Reproduce the material in full, exactly as written.
[BEGIN]
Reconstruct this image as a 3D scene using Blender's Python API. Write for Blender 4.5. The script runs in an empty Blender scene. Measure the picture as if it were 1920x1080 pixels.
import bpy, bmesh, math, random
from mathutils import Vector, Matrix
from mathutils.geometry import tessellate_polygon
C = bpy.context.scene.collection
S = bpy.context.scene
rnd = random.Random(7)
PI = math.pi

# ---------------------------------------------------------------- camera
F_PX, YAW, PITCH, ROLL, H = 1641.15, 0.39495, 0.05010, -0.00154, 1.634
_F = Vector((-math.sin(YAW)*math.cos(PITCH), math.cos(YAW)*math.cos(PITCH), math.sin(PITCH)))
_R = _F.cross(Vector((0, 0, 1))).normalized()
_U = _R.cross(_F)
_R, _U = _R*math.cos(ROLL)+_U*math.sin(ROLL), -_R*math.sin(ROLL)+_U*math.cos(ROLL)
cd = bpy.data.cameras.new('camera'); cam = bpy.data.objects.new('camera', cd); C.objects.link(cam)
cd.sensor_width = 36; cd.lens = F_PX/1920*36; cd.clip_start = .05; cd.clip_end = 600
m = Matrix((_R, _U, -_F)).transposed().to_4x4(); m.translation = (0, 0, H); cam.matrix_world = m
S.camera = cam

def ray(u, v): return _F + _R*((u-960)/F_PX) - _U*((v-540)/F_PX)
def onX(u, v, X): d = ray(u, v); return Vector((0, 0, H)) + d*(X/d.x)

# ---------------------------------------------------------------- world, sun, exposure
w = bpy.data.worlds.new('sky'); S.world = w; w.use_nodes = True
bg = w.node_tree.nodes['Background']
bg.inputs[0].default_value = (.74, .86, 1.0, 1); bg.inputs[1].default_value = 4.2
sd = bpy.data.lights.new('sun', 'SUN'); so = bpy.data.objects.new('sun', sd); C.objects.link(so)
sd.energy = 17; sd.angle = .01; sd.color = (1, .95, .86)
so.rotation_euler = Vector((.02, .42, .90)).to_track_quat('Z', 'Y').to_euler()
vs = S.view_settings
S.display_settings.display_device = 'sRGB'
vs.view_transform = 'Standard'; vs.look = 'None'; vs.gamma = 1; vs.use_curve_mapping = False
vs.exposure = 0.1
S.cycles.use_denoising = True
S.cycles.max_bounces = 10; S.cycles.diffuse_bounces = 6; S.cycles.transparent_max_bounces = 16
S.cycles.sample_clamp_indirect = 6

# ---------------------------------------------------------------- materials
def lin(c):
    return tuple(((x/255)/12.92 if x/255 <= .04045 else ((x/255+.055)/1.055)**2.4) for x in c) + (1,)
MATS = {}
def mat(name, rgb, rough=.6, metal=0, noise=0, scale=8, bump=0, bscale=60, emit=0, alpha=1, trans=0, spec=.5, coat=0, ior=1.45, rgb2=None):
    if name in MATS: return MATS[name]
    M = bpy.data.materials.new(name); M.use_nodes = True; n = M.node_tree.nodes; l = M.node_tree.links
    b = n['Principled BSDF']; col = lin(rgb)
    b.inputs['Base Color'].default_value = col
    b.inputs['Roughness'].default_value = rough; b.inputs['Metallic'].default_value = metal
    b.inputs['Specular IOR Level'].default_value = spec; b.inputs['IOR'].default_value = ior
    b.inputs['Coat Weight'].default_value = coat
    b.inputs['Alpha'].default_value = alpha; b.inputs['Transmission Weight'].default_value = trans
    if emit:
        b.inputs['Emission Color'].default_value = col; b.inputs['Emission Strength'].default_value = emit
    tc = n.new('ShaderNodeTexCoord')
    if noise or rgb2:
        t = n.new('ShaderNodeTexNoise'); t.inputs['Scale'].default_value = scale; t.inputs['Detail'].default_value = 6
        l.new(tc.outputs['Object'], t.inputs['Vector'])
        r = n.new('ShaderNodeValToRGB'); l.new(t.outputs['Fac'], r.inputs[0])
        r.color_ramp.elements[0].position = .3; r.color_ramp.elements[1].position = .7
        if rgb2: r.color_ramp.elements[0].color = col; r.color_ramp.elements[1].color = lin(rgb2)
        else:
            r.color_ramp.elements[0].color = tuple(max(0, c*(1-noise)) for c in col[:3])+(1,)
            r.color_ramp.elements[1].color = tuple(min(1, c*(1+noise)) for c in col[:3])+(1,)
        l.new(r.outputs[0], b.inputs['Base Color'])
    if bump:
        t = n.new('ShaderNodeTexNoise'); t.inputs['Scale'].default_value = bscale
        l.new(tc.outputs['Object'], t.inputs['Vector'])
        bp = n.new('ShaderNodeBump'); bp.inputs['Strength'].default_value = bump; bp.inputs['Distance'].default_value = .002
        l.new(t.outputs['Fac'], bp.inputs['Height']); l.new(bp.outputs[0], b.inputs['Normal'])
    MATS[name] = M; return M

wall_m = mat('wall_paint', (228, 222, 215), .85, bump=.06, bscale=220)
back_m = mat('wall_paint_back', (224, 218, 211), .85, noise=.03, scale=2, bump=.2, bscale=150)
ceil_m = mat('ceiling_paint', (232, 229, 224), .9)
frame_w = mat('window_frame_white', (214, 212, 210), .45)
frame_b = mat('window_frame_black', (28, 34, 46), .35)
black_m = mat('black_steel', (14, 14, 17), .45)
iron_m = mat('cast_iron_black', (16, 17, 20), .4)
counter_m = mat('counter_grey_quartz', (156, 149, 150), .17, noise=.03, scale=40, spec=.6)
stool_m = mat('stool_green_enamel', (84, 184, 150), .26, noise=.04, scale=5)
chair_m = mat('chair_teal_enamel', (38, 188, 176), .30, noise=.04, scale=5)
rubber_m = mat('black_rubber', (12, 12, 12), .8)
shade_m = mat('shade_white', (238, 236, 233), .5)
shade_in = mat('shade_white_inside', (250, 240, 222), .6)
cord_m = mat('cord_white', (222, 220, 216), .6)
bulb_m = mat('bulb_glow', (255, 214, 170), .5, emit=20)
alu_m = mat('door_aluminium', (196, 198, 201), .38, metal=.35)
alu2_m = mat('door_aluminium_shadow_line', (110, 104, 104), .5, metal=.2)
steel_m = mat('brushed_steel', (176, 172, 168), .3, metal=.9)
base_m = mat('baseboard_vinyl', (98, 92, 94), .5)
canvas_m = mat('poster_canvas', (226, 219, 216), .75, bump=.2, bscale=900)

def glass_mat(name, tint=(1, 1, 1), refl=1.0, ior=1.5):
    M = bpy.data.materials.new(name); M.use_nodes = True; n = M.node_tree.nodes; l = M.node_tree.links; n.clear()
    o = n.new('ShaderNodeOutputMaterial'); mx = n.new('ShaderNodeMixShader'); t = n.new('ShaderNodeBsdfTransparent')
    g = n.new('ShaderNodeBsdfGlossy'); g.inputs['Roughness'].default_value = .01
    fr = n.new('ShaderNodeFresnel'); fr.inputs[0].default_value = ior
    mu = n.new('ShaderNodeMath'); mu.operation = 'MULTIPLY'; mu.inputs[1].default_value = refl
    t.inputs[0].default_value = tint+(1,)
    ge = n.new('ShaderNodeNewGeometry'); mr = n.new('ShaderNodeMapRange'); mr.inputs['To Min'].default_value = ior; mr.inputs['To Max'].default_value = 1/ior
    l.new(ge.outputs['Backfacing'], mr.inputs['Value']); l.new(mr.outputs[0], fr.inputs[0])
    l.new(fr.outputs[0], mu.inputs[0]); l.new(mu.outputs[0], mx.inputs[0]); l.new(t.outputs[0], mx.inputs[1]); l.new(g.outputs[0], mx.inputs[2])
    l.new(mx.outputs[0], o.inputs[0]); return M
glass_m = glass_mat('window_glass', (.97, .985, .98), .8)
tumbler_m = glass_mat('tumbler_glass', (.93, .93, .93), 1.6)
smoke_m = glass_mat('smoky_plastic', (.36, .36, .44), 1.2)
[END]
## SOLVED EXERCISE
Reconstruct this image as a 3D scene using Blender's Python API. Write for Blender 4.5. The script runs in an empty Blender scene. Measure the picture as if it were 1920x1080 pixels.
import bpy, bmesh, math, random
from mathutils import Vector, Matrix
from mathutils.geometry import tessellate_polygon
C = bpy.context.scene.collection
S = bpy.context.scene
rnd = random.Random(7)
PI = math.pi

# ---------------------------------------------------------------- camera
F_PX, YAW, PITCH, ROLL, H = 1641.15, 0.39495, 0.05010, -0.00154, 1.634
_F = Vector((-math.sin(YAW)*math.cos(PITCH), math.cos(YAW)*math.cos(PITCH), math.sin(PITCH)))
_R = _F.cross(Vector((0, 0, 1))).normalized()
_U = _R.cross(_F)
_R, _U = _R*math.cos(ROLL)+_U*math.sin(ROLL), -_R*math.sin(ROLL)+_U*math.cos(ROLL)
cd = bpy.data.cameras.new('camera'); cam = bpy.data.objects.new('camera', cd); C.objects.link(cam)
cd.sensor_width = 36; cd.lens = F_PX/1920*36; cd.clip_start = .05; cd.clip_end = 600
m = Matrix((_R, _U, -_F)).transposed().to_4x4(); m.translation = (0, 0, H); cam.matrix_world = m
S.camera = cam

def ray(u, v): return _F + _R*((u-960)/F_PX) - _U*((v-540)/F_PX)
def onX(u, v, X): d = ray(u, v); return Vector((0, 0, H)) + d*(X/d.x)

# ---------------------------------------------------------------- world, sun, exposure
w = bpy.data.worlds.new('sky'); S.world = w; w.use_nodes = True
bg = w.node_tree.nodes['Background']
bg.inputs[0].default_value = (.74, .86, 1.0, 1); bg.inputs[1].default_value = 4.2
sd = bpy.data.lights.new('sun', 'SUN'); so = bpy.data.objects.new('sun', sd); C.objects.link(so)
sd.energy = 17; sd.angle = .01; sd.color = (1, .95, .86)
so.rotation_euler = Vector((.02, .42, .90)).to_track_quat('Z', 'Y').to_euler()
vs = S.view_settings
S.display_settings.display_device = 'sRGB'
vs.view_transform = 'Standard'; vs.look = 'None'; vs.gamma = 1; vs.use_curve_mapping = False
vs.exposure = 0.1
S.cycles.use_denoising = True
S.cycles.max_bounces = 10; S.cycles.diffuse_bounces = 6; S.cycles.transparent_max_bounces = 16
S.cycles.sample_clamp_indirect = 6

# ---------------------------------------------------------------- materials
def lin(c):
    return tuple(((x/255)/12.92 if x/255 <= .04045 else ((x/255+.055)/1.055)**2.4) for x in c) + (1,)
MATS = {}
def mat(name, rgb, rough=.6, metal=0, noise=0, scale=8, bump=0, bscale=60, emit=0, alpha=1, trans=0, spec=.5, coat=0, ior=1.45, rgb2=None):
    if name in MATS: return MATS[name]
    M = bpy.data.materials.new(name); M.use_nodes = True; n = M.node_tree.nodes; l = M.node_tree.links
    b = n['Principled BSDF']; col = lin(rgb)
    b.inputs['Base Color'].default_value = col
    b.inputs['Roughness'].default_value = rough; b.inputs['Metallic'].default_value = metal
    b.inputs['Specular IOR Level'].default_value = spec; b.inputs['IOR'].default_value = ior
    b.inputs['Coat Weight'].default_value = coat
    b.inputs['Alpha'].default_value = alpha; b.inputs['Transmission Weight'].default_value = trans
    if emit:
        b.inputs['Emission Color'].default_value = col; b.inputs['Emission Strength'].default_value = emit
    tc = n.new('ShaderNodeTexCoord')
    if noise or rgb2:
        t = n.new('ShaderNodeTexNoise'); t.inputs['Scale'].default_value = scale; t.inputs['Detail'].default_value = 6
        l.new(tc.outputs['Object'], t.inputs['Vector'])
        r = n.new('ShaderNodeValToRGB'); l.new(t.outputs['Fac'], r.inputs[0])
        r.color_ramp.elements[0].position = .3; r.color_ramp.elements[1].position = .7
        if rgb2: r.color_ramp.elements[0].color = col; r.color_ramp.elements[1].color = lin(rgb2)
        else:
            r.color_ramp.elements[0].color = tuple(max(0, c*(1-noise)) for c in col[:3])+(1,)
            r.color_ramp.elements[1].color = tuple(min(1, c*(1+noise)) for c in col[:3])+(1,)
        l.new(r.outputs[0], b.inputs['Base Color'])
    if bump:
        t = n.new('ShaderNodeTexNoise'); t.inputs['Scale'].default_value = bscale
        l.new(tc.outputs['Object'], t.inputs['Vector'])
        bp = n.new('ShaderNodeBump'); bp.inputs['Strength'].default_value = bump; bp.inputs['Distance'].default_value = .002
        l.new(t.outputs['Fac'], bp.inputs['Height']); l.new(bp.outputs[0], b.inputs['Normal'])
    MATS[name] = M; return M

wall_m = mat('wall_paint', (228, 222, 215), .85, bump=.06, bscale=220)
back_m = mat('wall_paint_back', (224, 218, 211), .85, noise=.03, scale=2, bump=.2, bscale=150)
ceil_m = mat('ceiling_paint', (232, 229, 224), .9)
frame_w = mat('window_frame_white', (214, 212, 210), .45)
frame_b = mat('window_frame_black', (28, 34, 46), .35)
black_m = mat('black_steel', (14, 14, 17), .45)
iron_m = mat('cast_iron_black', (16, 17, 20), .4)
counter_m = mat('counter_grey_quartz', (156, 149, 150), .17, noise=.03, scale=40, spec=.6)
stool_m = mat('stool_green_enamel', (84, 184, 150), .26, noise=.04, scale=5)
chair_m = mat('chair_teal_enamel', (38, 188, 176), .30, noise=.04, scale=5)
rubber_m = mat('black_rubber', (12, 12, 12), .8)
shade_m = mat('shade_white', (238, 236, 233), .5)
shade_in = mat('shade_white_inside', (250, 240, 222), .6)
cord_m = mat('cord_white', (222, 220, 216), .6)
bulb_m = mat('bulb_glow', (255, 214, 170), .5, emit=20)
alu_m = mat('door_aluminium', (196, 198, 201), .38, metal=.35)
alu2_m = mat('door_aluminium_shadow_line', (110, 104, 104), .5, metal=.2)
steel_m = mat('brushed_steel', (176, 172, 168), .3, metal=.9)
base_m = mat('baseboard_vinyl', (98, 92, 94), .5)
canvas_m = mat('poster_canvas', (226, 219, 216), .75, bump=.2, bscale=900)

def glass_mat(name, tint=(1, 1, 1), refl=1.0, ior=1.5):
    M = bpy.data.materials.new(name); M.use_nodes = True; n = M.node_tree.nodes; l = M.node_tree.links; n.clear()
    o = n.new('ShaderNodeOutputMaterial'); mx = n.new('ShaderNodeMixShader'); t = n.new('ShaderNodeBsdfTransparent')
    g = n.new('ShaderNodeBsdfGlossy'); g.inputs['Roughness'].default_value = .01
    fr = n.new('ShaderNodeFresnel'); fr.inputs[0].default_value = ior
    mu = n.new('ShaderNodeMath'); mu.operation = 'MULTIPLY'; mu.inputs[1].default_value = refl
    t.inputs[0].default_value = tint+(1,)
    ge = n.new('ShaderNodeNewGeometry'); mr = n.new('ShaderNodeMapRange'); mr.inputs['To Min'].default_value = ior; mr.inputs['To Max'].default_value = 1/ior
    l.new(ge.outputs['Backfacing'], mr.inputs['Value']); l.new(mr.outputs[0], fr.inputs[0])
    l.new(fr.outputs[0], mu.inputs[0]); l.new(mu.outputs[0], mx.inputs[0]); l.new(t.outputs[0], mx.inputs[1]); l.new(g.outputs[0], mx.inputs[2])
    l.new(mx.outputs[0], o.inputs[0]); return M
glass_m = glass_mat('window_glass', (.97, .985, .98), .8)
tumbler_m = glass_mat('tumbler_glass', (.93, .93, .93), 1.6)
smoke_m = glass_mat('smoky_plastic', (.36, .36, .44), 1.2)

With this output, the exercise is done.